A deficit is not debt. … ?
January 4th, 2007
Opinion, Uncategorized
I’m not an economist, don’t pretend to be. But I can detect mumbo jumbo when I hear it. And it is particularly disturbing when it comes from someone who claims to be an economist and who has achieved great heights in the academic world. Don Boudreau, Chair of the Economics Department at George Mason University.
In fact, though, America’s trade deficit is evidence of its economic vigor and promise. Here’s why:
When Americans buy foreign-made goods and services, foreigners earn dollars. The only way America would run no trade deficit is if foreigners spent all of these dollars buying goods and services from Americans. Instead, though, foreigners invest some of their dollars in America. They buy American corporate stock, they build their own factories and retail outlets in the US, they lend dollars to Uncle Sam, and they hold some dollars in reserve as cash.
Boudreau, a few sentences later, goes on to state authoritatively:
Remember: A trade deficit is not synonymous with debt.
This is most interesting: then can I assume that if I spend more than I make (a “deficit”) and max out my credit cards, this is NOT synonymous with debt?

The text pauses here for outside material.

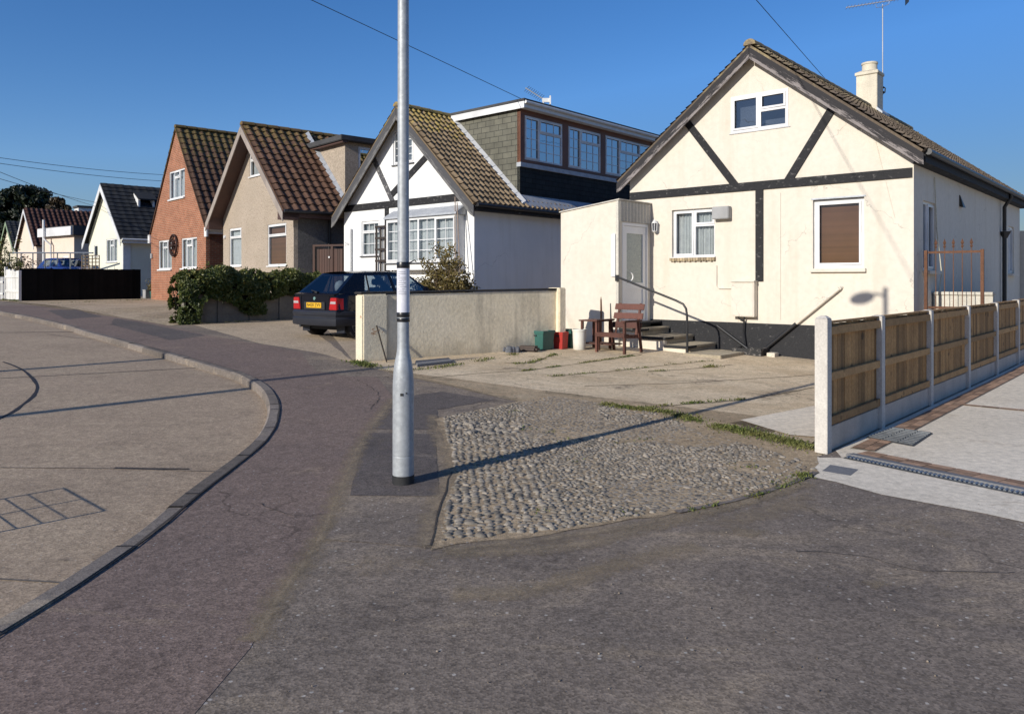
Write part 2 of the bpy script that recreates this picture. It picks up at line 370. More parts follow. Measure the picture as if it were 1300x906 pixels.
for i in range(len(KL) - 3):
    a, b, c, d = KL[i], KL[i + 1], off[i + 1], off[i]
    z = [E(q.x, q.y) for q in (a, b, c, d)]
    run += (b - a).length; st_ = int(run / .915); random.seed(st_ + 500); so_, tt = U(-.006, .006), R()
    A, B, Cc, D = [(q.x, q.y, zz + .012 + so_) for q, zz in zip((a, b, c, d), z)]
    A2, B2 = (A[0], A[1], z[0] - .03), (B[0], B[1], z[1] - .03)
    c2, d2 = (Cc[0], Cc[1], z[2] - .012), (D[0], D[1], z[3] - .012)
    c3, d3 = (Cc[0], Cc[1], z[2] - .2), (D[0], D[1], z[3] - .2)
    ci = tuple(Cc[k] * .8 + B[k] * .2 for k in range(3)); di = tuple(D[k] * .8 + A[k] * .2 for k in range(3))
    mb.quad(A, B, ci, di, tt); mb.quad(di, ci, c2, d2, tt); mb.quad(d2, c2, c3, d3, tt); mb.quad(A2, B2, B, A, tt)
tag(mb.build('kerb', m_kerb), kind='structure'); random.seed(11)
# kerb joints and the gap behind the kerb
near = [p for p in KL if -1 < p.y < 30]
ribbon('kerb_gap', [KL[i] for i in range(0, len(KL) - 3) if 0 < KL[i].y < 16], .016, .034, m_dk, amp=.006)
mb = MB(); acc = 0; 
for i in range(len(KL) - 4):
    seg = (KL[i + 1] - KL[i]).length; acc += seg
    if acc > .915 and 0 < KL[i].y < 26:
        acc = 0; a, b = KL[i], off[i]; d = (KL[i + 1] - KL[i]).normalized() * .009
        z = E(a.x, a.y) + .0195; b = a + (b - a) * .78
        mb.quad((a.x - d.x, a.y - d.y, z), (a.x + d.x, a.y + d.y, z), (b.x + d.x, b.y + d.y, z), (b.x - d.x, b.y - d.y, z))
tag(mb.build('kerb_joints', m_dkline), kind='structure')

# reddish footway along the kerb
inner = [(318, 822), (352, 760), (402, 690), (430, 626), (462, 556), (500, 505), (480, 480), (440, 459), (380, 446), (330, 437), (262, 425), (215, 414), (150, 402), (95, 392), (60, 387)]
foot = [(p.x, p.y) for p in KL if 1.5 < p.y < 27]
ip = [G(*q) for q in inner]
near_in = [(-1.2, 2.4), (-1.25, 1.5)]
sheet('footway', foot + [(q.x, q.y) for q in ip[::-1]] + near_in, .004, m_foot)
# repairs in the asphalt
m_soft = None
def soft_mat(ca=(.36, .28, .19), cb=(.27, .215, .15)):
    n = NT('blown dust'); out = n.t.nodes['Material Output']
    col = n.mix(n.rng(n.noise(3, 5), .35, .65), ca, cb); col = n.scale(col, n.rng(n.noise(60, 3), .3, .7, .7, 1.3)); n.done(col, .95, .2)
    al = n.rng(n.math('ADD', n.tint(), n.math('MULTIPLY', n.math('SUBTRACT', n.noise(9, 8, .75), .5), 1.6)), .32, .92, 0, .8)
    tr = n.n('ShaderNodeBsdfTransparent'); mx = n.n('ShaderNodeMixShader'); n.l(al, mx.inputs[0]); n.l(tr.outputs[0], mx.inputs[1]); n.l(n.b.outputs[0], mx.inputs[2]); n.l(mx.outputs[0], out.inputs['Surface']); return n.m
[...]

Eventually, the interest on my credit card approaches my income, leaving less and less dollars for me to spend on “goods and services”. I stop buying goods and services OR, I find a way to take on more debt OR I increase my income. When a “foreigner” “invests money”, that’s debt. A return on that investment is expected. Further, when “they lend dollars to Uncle Sam”, I imagine they expect to be repaid in the future, earning interest on the loan until repayment. At least that’s the way my bank works. And that is what I understand to be “debt”. And as for stocks, as long as the dividends and capitalization provide a good return on the “investment”, that’s great. But if profits fall, stocks prices tend to fall disproportionately – a fact that drives U.S. capital out of the country – capital that can be used to increase income. And, on the other side of the ledger, if that foreign cash does come back to stock, factories, and retail outlets - it no longer is “foreign” and should offset the “deficit”.
Running a deficit is only “good” if it becomes someone else’s problem. The only question is “whose problem”?